2.4.3.Monthly Progress Reports

The monthly progress report is usually both a company requirement and a contract deliverable.  These reports are a compilation of the weekly reports with respect to progress on the contracted tasking and products versus schedule, cost of the work to date versus the budget to date, significant events or milestones, problems with cost, schedule, or products, and the status of deliverables (reports, analyses, systems, etc.). 

3.Quality Assurance Records

3.1.General

All QA planning records are comprised of the detailed task definitions, resource assignments, schedules, and tracking reports created for Section 2.  These QA records will be integral with the planning and execution records for each task.  QA review and deficiency documents will be kept with the task records and copies will be filed in the corporate QA reports file. 

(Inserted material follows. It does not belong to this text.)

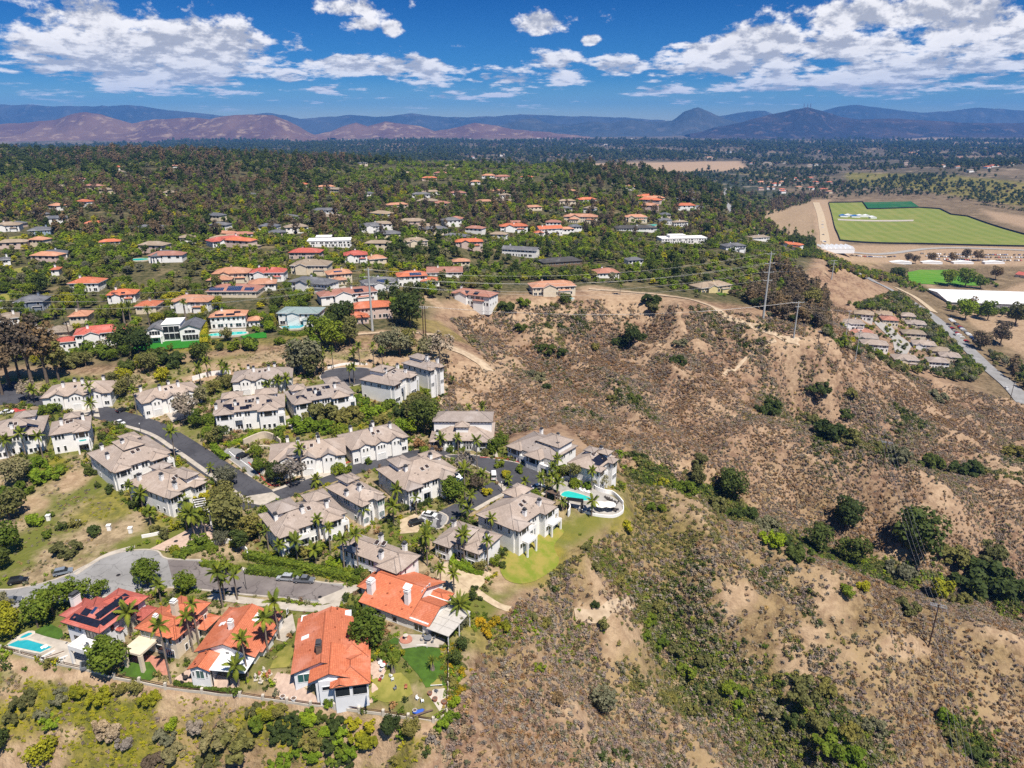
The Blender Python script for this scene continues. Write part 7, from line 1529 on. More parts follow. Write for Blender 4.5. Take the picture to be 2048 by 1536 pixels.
for i, (u, v) in enumerate([(519,1352),(528,1345),(535,1358),(522,1365),(540,1350),(512,1360)]):
    o = thing('garden_statue', f'grey carved statue in the clutter beside the dry lawn, {["tallest","back","right","front","rearmost","leftmost"][i]} one', 'statue', gp(u, v, .1), i, 'garden statues'); h = 1.2+.25*(i % 3)
    MB().tube([(0, 0, 0), (0, 0, h*.3), (.05, 0, h*.7), (0, 0, h)], [.4, .28, .35, .15], 8).build('figure', M_stone if i % 2 else M_terra, o); MB().box(-.45, -.45, 0, .45, .45, .2).build('plinth', M_stone, o)
# --- corner house
lawn([(803,1299),(845,1293),(880,1298),(886,1330),(892,1372),(852,1376),(836,1350),(818,1330),(800,1310)], 'bright green lawn below the coral corner house', None, .16); paving([(795,1280),(809,1269),(861,1272),(894,1279),(881,1296),(845,1294),(806,1299)], M_conc, .14); paving([(866,1380),(892,1377),(896,1428),(880,1425),(858,1393)], M_conc, .14)
lawn([(765,1288),(790,1275),(800,1280),(795,1290)], 'small wedge of lawn under the big round tree')
table_set(856, 1281, 'grey dining table on the curved terrace', 6, M_grey, .95)
for i, (u, v) in enumerate([(812, 1282)]):
    o = furn('tiered_fountain', 'stone fountain in a round planted ring on the curved terrace', 'fountain', u, v); MB().cyl((0, 0, 0), (0, 0, .4), 1.5, 1.5, 16).build('basin', M_brick, o); MB().tube([(0, 0, .4), (0, 0, 1.4)], [.3, .2], 8).build('column', M_stone, o); MB().cyl((0, 0, 1.4), (0, 0, 1.55), .3, .6, 12).build('bowl', M_stone, o)
o = furn('goal_frame', 'small white football goal at the upper edge of the green lawn', 'goal', 843, 1297, 5); MB().tube([(-1.3, 0, 0), (-1.1, 0, .9), (1.1, 0, .9), (1.3, 0, 0)], .06, 6).build('frame', M_plastic, o)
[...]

3.2.Review and Deficiency Records

When a QA review is conducted, a Quality Assurance Review Report (QARR) will be prepared and submitted to the Project Manager and the Technical Director.  When a review determines that the a product is unsatisfactory or unacceptable for any reason a written Quality Deficiency Report (QDR) will be also be created detailing the problems discovered referenced to the product/deliverable specification/description documents.  The deficiency report will be discussed with the employee responsible for creating the product and provided to the project manager and the Technical Director. 

3.3.QDR Correction

The QDR correction plan will be created by the Project Manager and approved by the Technical Director.  The correction plan will identify resources and schedule time to correct the problem and also identify the underlying cause of the problem.  Once approved the correction plan will be incorporated into the Task Schedule, resource requirements, and a revised QA test schedule.  When the deficiency has been corrected and rechecked the QDR will be annotated with the correction information and filed with both the Project documentation and the in the corporate QA Program reports file.